Irving Oil has decided to stop its involvement in tidal power research in the Bay of Fundy over concerns about the viability of the technology.

Irving Oil officials weren’t willing to be interviewed on Thursday but in an email company spokeswoman Lesley MacLeod said: “I can confirm that due to policy concerns and uncertainty around the true viability of tidal technologies, we have decided to conclude our work on our tidal project.”

New Brunswick Energy Minister Jack Keir said he was informed by the company last week but Irving officials didn’t give specifics about why they weren’t going forward.

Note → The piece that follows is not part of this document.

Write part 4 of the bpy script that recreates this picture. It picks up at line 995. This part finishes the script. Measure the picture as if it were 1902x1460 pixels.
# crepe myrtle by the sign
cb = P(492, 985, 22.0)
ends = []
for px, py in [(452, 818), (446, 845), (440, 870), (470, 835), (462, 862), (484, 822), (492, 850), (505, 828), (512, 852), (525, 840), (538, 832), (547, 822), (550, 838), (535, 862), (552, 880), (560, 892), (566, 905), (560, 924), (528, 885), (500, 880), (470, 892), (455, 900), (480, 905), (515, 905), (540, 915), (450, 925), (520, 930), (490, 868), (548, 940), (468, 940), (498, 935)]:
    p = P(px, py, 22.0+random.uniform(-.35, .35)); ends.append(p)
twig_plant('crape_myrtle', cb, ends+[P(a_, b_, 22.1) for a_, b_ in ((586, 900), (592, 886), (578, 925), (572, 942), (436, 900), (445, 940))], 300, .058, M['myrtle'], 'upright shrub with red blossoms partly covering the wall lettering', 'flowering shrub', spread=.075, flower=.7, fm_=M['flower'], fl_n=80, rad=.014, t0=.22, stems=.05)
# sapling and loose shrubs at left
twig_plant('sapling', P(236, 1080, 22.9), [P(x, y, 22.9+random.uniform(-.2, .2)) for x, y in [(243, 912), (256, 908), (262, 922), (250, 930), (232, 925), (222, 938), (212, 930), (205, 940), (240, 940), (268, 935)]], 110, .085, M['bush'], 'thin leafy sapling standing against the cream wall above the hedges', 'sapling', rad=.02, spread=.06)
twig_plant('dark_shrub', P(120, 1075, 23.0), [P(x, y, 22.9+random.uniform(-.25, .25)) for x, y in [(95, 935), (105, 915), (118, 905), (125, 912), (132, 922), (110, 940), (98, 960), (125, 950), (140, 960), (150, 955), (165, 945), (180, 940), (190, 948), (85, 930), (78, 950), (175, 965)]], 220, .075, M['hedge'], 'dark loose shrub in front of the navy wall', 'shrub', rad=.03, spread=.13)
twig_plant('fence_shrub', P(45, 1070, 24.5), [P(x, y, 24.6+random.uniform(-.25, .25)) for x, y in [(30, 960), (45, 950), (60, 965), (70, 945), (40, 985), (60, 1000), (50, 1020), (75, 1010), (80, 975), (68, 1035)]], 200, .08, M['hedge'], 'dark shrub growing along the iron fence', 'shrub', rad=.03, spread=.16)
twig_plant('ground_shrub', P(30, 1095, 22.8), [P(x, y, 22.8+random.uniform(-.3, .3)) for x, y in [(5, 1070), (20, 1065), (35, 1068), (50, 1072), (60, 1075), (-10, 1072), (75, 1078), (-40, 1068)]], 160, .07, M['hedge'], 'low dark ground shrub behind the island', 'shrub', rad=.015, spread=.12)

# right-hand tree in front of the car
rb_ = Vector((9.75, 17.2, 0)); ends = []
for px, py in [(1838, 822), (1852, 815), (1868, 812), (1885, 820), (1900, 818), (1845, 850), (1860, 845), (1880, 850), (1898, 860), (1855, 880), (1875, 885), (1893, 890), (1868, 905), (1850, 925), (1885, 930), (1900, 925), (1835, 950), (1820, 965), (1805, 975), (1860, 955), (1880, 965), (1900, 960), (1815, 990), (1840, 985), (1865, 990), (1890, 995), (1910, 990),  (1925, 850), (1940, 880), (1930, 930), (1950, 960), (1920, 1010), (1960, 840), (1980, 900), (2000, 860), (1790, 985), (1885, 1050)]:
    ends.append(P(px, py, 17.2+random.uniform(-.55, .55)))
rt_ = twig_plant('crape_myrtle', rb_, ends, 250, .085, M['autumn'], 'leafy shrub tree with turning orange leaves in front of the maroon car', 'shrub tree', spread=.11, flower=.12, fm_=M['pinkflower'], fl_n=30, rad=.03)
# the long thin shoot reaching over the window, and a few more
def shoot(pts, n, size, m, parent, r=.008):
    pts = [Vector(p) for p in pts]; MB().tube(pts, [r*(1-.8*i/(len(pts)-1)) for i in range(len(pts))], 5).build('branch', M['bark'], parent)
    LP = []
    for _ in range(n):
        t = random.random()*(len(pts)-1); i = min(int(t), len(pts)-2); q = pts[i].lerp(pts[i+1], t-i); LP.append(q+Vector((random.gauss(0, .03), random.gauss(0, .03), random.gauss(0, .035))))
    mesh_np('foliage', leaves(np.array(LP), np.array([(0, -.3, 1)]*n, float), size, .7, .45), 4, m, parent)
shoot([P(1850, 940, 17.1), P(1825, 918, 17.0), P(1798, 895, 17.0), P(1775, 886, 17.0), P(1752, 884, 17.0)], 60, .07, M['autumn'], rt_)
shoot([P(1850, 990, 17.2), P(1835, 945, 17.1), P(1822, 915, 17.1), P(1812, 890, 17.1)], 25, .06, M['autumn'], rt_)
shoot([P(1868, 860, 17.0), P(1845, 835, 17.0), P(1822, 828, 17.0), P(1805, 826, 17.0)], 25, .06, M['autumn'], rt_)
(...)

“I suspect part of the problem is there isn’t a technology yet — certainly commercialized technology for tidal power — that’s going to allow for commercialization of generation of electricity,” Keir said.

Two years ago, Irving signed a lease with the province for sites along the bay where research could be conducted in partnership with the Huntsman Marine Science Centre in St. Andrews, N.B.

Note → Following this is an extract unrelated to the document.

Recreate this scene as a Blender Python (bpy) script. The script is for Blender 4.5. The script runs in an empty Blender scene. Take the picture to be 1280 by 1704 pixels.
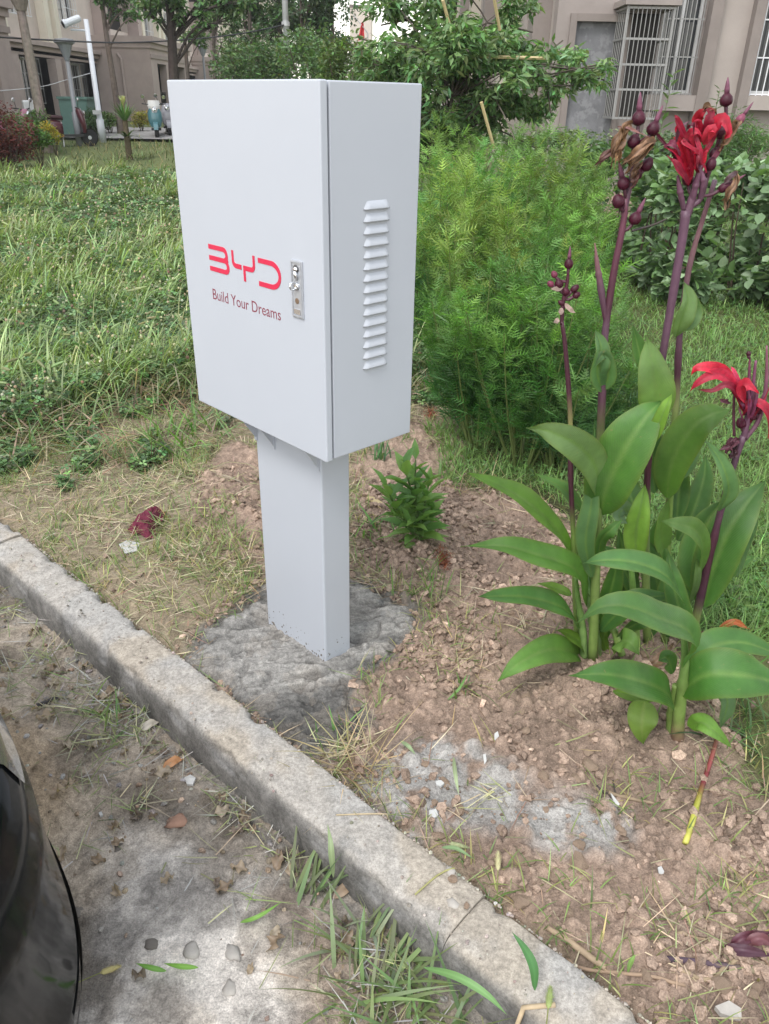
import bpy, math, random
import numpy as np
from mathutils import Vector, Matrix
C = bpy.context.scene.collection
SC = bpy.context.scene
random.seed(7)
RS = np.random.RandomState(11)
PI = math.pi
# ------------------------------------------------------------------ camera
CAM_H, PITCH, ROLL, FPX = 1.56, .4905, .0195, 1284.9
cam_d = bpy.data.cameras.new('camera'); cam = bpy.data.objects.new('camera', cam_d); C.objects.link(cam)
cam_d.sensor_fit = 'VERTICAL'; cam_d.sensor_height = 36; cam_d.lens = FPX / 1704 * 36
cam_d.clip_start = .02; cam_d.clip_end = 2000
FW = np.array([0, math.cos(PITCH), -math.sin(PITCH)])
_up = np.array([0, math.sin(PITCH), math.cos(PITCH)]); _rt = np.array([1., 0, 0])
RT = math.cos(ROLL) * _rt + math.sin(ROLL) * _up
UP = -math.sin(ROLL) * _rt + math.cos(ROLL) * _up
cam.matrix_world = Matrix(((RT[0], UP[0], -FW[0], 0), (RT[1], UP[1], -FW[1], 0), (RT[2], UP[2], -FW[2], CAM_H), (0, 0, 0, 1)))
SC.camera = cam
# ------------------------------------------------------------------ sky, sun, exposure
SUN_EL, SUN_AZ = math.radians(55), math.radians(-149)      # azimuth from +Y, clockwise
world = bpy.data.worlds.new('World'); SC.world = world; world.use_nodes = True
wn = world.node_tree; wn.nodes.clear()
sky = wn.nodes.new('ShaderNodeTexSky'); sky.sky_type = 'NISHITA'; sky.sun_disc = False
sky.sun_elevation = SUN_EL; sky.sun_rotation = SUN_AZ; sky.air_density = 2.0; sky.dust_density = 1.0; sky.ozone_density = 1.0
hs = wn.nodes.new('ShaderNodeHueSaturation'); hs.inputs['Saturation'].default_value = .24
bg = wn.nodes.new('ShaderNodeBackground'); bg.inputs['Strength'].default_value = .15
wo = wn.nodes.new('ShaderNodeOutputWorld')
wn.links.new(sky.outputs[0], hs.inputs['Color']); wn.links.new(hs.outputs[0], bg.inputs[0]); wn.links.new(bg.outputs[0], wo.inputs[0])
sun_d = bpy.data.lights.new('sun', 'SUN'); sun_d.energy = 1.0; sun_d.angle = math.radians(16); sun_d.color = (1, .965, .92)
sun = bpy.data.objects.new('sun', sun_d); C.objects.link(sun)
_sd = Vector((math.sin(SUN_AZ) * math.cos(SUN_EL), math.cos(SUN_AZ) * math.cos(SUN_EL), math.sin(SUN_EL)))
sun.rotation_euler = _sd.to_track_quat('Z', 'Y').to_euler(); sun.location = (0, 0, 40)
SC.view_settings.view_transform = 'Standard'; SC.view_settings.look = 'None'; SC.view_settings.gamma = 1
SC.view_settings.exposure = 1.15; SC.view_settings.use_curve_mapping = False
SC.render.engine = 'CYCLES'
SC.cycles.max_bounces = 8; SC.cycles.volume_bounces = 0; SC.cycles.volume_step_rate = 10; SC.cycles.volume_max_steps = 64; SC.cycles.transparent_max_bounces = 8; SC.cycles.use_denoising = True
try: SC.cycles.denoising_prefilter = 'ACCURATE'
except Exception: pass

# ------------------------------------------------------------------ helpers
def ray(u, v): return FW + RT * ((u - 640) / FPX) + UP * ((852 - v) / FPX)
def at(u, v, z=0.):
    d = ray(u, v); return d * ((z - CAM_H) / d[2]) + np.array([0, 0, CAM_H])
def atY(u, v, Y):
    d = ray(u, v); return d * (Y / d[1]) + np.array([0, 0, CAM_H])
def sm(a, b, x):
    t = np.clip((np.asarray(x, float) - a) / (b - a), 0, 1); return t * t * (3 - 2 * t)
def hsh(ix, iy, seed):
    n = (ix.astype(np.int64) * 374761393 + iy.astype(np.int64) * 668265263 + seed * 974634777) & 0xffffffff
    n = ((n ^ (n >> 13)) * 1274126177) & 0xffffffff
    n = ((n ^ (n >> 16)) * 2246822519) & 0xffffffff
    return ((n ^ (n >> 15)) & 0xffffff) / float(0x1000000)
def vn(x, y, seed=0):
    x = np.asarray(x, float); y = np.asarray(y, float)
    ix = np.floor(x); iy = np.floor(y); fx = x - ix; fy = y - iy
    fx = fx * fx * (3 - 2 * fx); fy = fy * fy * (3 - 2 * fy)
    a = hsh(ix, iy, seed); b = hsh(ix + 1, iy, seed); c = hsh(ix, iy + 1, seed); d = hsh(ix + 1, iy + 1, seed)
    return (a * (1 - fx) + b * fx) * (1 - fy) + (c * (1 - fx) + d * fx) * fy
def fbm(x, y, f, seed=0, o=4):
    s = 0; a = .5; t = 0
    for i in range(o):
        s = s + a * vn(x * f, y * f, seed + i * 17); t += a; f *= 2.03; a *= .5
    return s / t
def caps(x, y, cell, seed, r0, r1, prob):
    gx = np.floor(x / cell); gy = np.floor(y / cell); best = np.zeros_like(x)
    for dx in (-1, 0, 1):
        for dy in (-1, 0, 1):
            cx = gx + dx; cy = gy + dy
            px = (cx + hsh(cx, cy, seed)) * cell; py = (cy + hsh(cx, cy, seed + 1)) * cell
            r = cell * (r0 + (r1 - r0) * hsh(cx, cy, seed + 2)) * (hsh(cx, cy, seed + 3) < prob)
            an = hsh(cx, cy, seed + 4) * PI; st = 1 + .6 * hsh(cx, cy, seed + 5)
            ddx = (x - px) * np.cos(an) + (y - py) * np.sin(an); ddy = (-(x - px) * np.sin(an) + (y - py) * np.cos(an)) * st
            best = np.maximum(best, np.sqrt(np.maximum(0, r * r - ddx * ddx - ddy * ddy)))
    return best
def poly_sd(x, y, poly):
    """signed distance, positive inside"""
    poly = np.asarray(poly)[:, :2]; d = np.full(x.shape, 1e9); ins = np.zeros(x.shape, bool)
    n = len(poly)
    for i in range(n):
        ax, ay = poly[i]; bx, by = poly[(i + 1) % n]
        ex, ey = bx - ax, by - ay; wx, wy = x - ax, y - ay
        t = np.clip((wx * ex + wy * ey) / (ex * ex + ey * ey), 0, 1)
        d = np.minimum(d, (wx - ex * t) ** 2 + (wy - ey * t) ** 2)
        c = (ay > y) != (by > y)
        ins ^= c & (x < (bx - ax) * (y - ay) / (by - ay + 1e-12) + ax)
    return np.where(ins, 1, -1) * np.sqrt(d)
def ppoly(px, z=0.): return np.array([at(u, v, z)[:2] for u, v in px])

class MB:
    """collects vertices, faces, colours; builds ONE mesh object"""
    def __init__(s): s.v = []; s.f = []; s.c = []; s.e = []; s.n = 0
    def add(s, v, f, col=(.5, .5, .5), ext=None):
        v = np.asarray(v, float).reshape(-1, 3); col = np.asarray(col, float)
        if col.ndim == 1: col = np.tile(col, (len(v), 1))
        s.v.append(v); s.c.append(col); s.e.append(np.zeros((len(v), 3)) if ext is None else ext)
        for q in (f if isinstance(f, (list, tuple)) and len(f) and isinstance(f[0], np.ndarray) and f[0].ndim == 2 else [f]):
            if isinstance(q, np.ndarray) and q.ndim == 2: s.f.append(q + s.n)
            else:
                by = {}
                for a in q: by.setdefault(len(a), []).append(a)
                for k, l in by.items(): s.f.append(np.array(l) + s.n)
        s.n += len(v); return s
    def mesh(s, name, org=None, smooth=False):
        v = np.concatenate(s.v); c = np.concatenate(s.c); e = np.concatenate(s.e)
        if org is not None: v = v - np.asarray(org, float)
        me = bpy.data.meshes.new(name); me.vertices.add(len(v)); me.vertices.foreach_set('co', v.astype(np.float32).ravel())
        tot = np.concatenate([np.full(len(q), q.shape[1]) for q in s.f]); idx = np.concatenate([q.ravel() for q in s.f])
        me.loops.add(len(idx)); me.loops.foreach_set('vertex_index', idx.astype(np.int32))
        me.polygons.add(len(tot)); st = np.concatenate([[0], np.cumsum(tot)[:-1]])
        me.polygons.foreach_set('loop_start', st.astype(np.int32)); me.polygons.foreach_set('loop_total', tot.astype(np.int32))
        me.polygons.foreach_set('use_smooth', np.full(len(tot), smooth))
        me.update(calc_edges=True); me.validate()
        a = me.attributes.new('Col', 'FLOAT_COLOR', 'POINT'); a.data.foreach_set('color', np.concatenate([c, np.ones((len(c), 1))], 1).astype(np.float32).ravel())
        if np.any(e):
            a = me.attributes.new('luv', 'FLOAT_VECTOR', 'POINT'); a.data.foreach_set('vector', e.astype(np.float32).ravel())
        return me
    def build(s, name, mat, parent=None, smooth=False, local=False, org=None):
        if org is None and parent is not None and not local: org = WL.get(parent.name, (0, 0, 0))
        o = bpy.data.objects.new(name, s.mesh(name, org, smooth)); C.objects.link(o)
        o.data.materials.append(mat)
        if parent is not None: o.parent = parent; WL[o.name] = WL.get(parent.name, (0, 0, 0))
        elif org is not None: o.location = org; WL[o.name] = tuple(org)
        return o
WL = {}
def tag(o, label=None, cat=None, group=None, kind=None):
    if label: o['label'] = label
    if cat: o['category'] = cat
    if group: o['group'] = group
    if kind: o['kind'] = kind
    return o
def empty(name, loc, label, cat, group=None, rz=0):
    o = bpy.data.objects.new(name, None); C.objects.link(o); o.location = loc; o.rotation_euler = (0, 0, rz); o.empty_display_size = .1
    WL[o.name] = tuple(loc); return tag(o, label, cat, group)
def link_copy(o, name=None, parent=None, loc=None, rot=None, scale=None):
    c = o.copy(); C.objects.link(c)
    if name: c.name = name
    if parent is not None: c.parent = parent
    if loc is not None: c.location = loc
    if rot is not None: c.rotation_euler = rot
    if scale is not None: c.scale = scale
    return c
def bx(x0, x1, y0, y1, z0, z1):
    v = np.array([[x, y, z] for z in (z0, z1) for y in (y0, y1) for x in (x0, x1)], float)
    f = np.array([[0, 2, 3, 1], [4, 5, 7, 6], [0, 1, 5, 4], [2, 6, 7, 3], [0, 4, 6, 2], [1, 3, 7, 5]])
    return v, f
def crom(P, n):
    P = np.asarray(P, float); k = len(P)
    if k == 2: t = np.linspace(0, 1, n)[:, None]; return P[0] * (1 - t) + P[1] * t
    E = np.vstack([2 * P[0] - P[1], P, 2 * P[-1] - P[-2]]); out = []
    for t in np.linspace(0, k - 1, n):
        i = min(int(t), k - 2); u = t - i; a, b, c, d = E[i:i + 4]
        out.append(.5 * (2 * b + (c - a) * u + (2 * a - 5 * b + 4 * c - d) * u * u + (3 * b - a - 3 * c + d) * u ** 3))
    return np.array(out)
def tube(P, R, n=6, cap=True):
    P = np.asarray(P, float); m = len(P); R = np.broadcast_to(np.asarray(R, float), (m,))
    T = np.gradient(P, axis=0); T /= np.linalg.norm(T, axis=1)[:, None] + 1e-12
    ref = np.array([0, 0, 1.]) if abs(T[0][2]) < .8 else np.array([1., 0, 0])
    vs = []; A = np.cross(T[0], ref); A /= np.linalg.norm(A)
    an = np.linspace(0, 2 * PI, n, endpoint=False)
    for i in range(m):
        A = A - T[i] * (A @ T[i]); A /= np.linalg.norm(A) + 1e-12; B = np.cross(T[i], A)
        vs.append(P[i] + R[i] * (np.cos(an)[:, None] * A + np.sin(an)[:, None] * B))
    v = np.concatenate(vs); j = np.arange(n); jn = (j + 1) % n; fs = []
    for i in range(m - 1): fs.append(np.stack([i * n + j, i * n + jn, (i + 1) * n + jn, (i + 1) * n + j], 1))
    f = [list(q) for q in np.concatenate(fs)]
    if cap: f.append(list(j[::-1])); f.append(list((m - 1) * n + j))
    return v, f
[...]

Meanwhile, Nova Scotia’s energy minister said the Irving decision would have no impact on the province’s commitment to develop test projects in the bay’s Minas Passage.

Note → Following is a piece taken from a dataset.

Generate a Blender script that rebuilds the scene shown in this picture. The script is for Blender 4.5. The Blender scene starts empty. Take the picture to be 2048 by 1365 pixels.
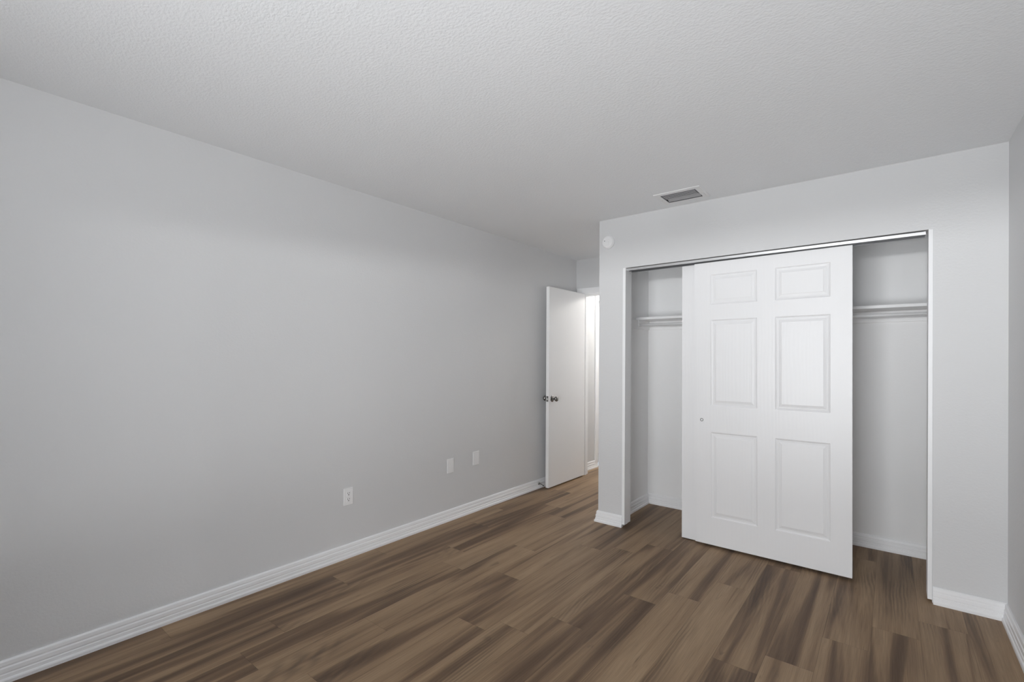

Bill Estabrooks said the province remained committed to harnessing tidal power as an alternate source of energy.

“We have an obligation, a duty and a responsibility to respond because Nova Scotians have said tidal power is something they are interested in pursuing and we are going to continue to do that,” said Estabrooks.

The government has contributed money toward a test project run by Nova Scotia Power and Irish-based OpenHydro. The project hit a major snag earlier this month after currents broke off two blades from a massive 400-tonne turbine.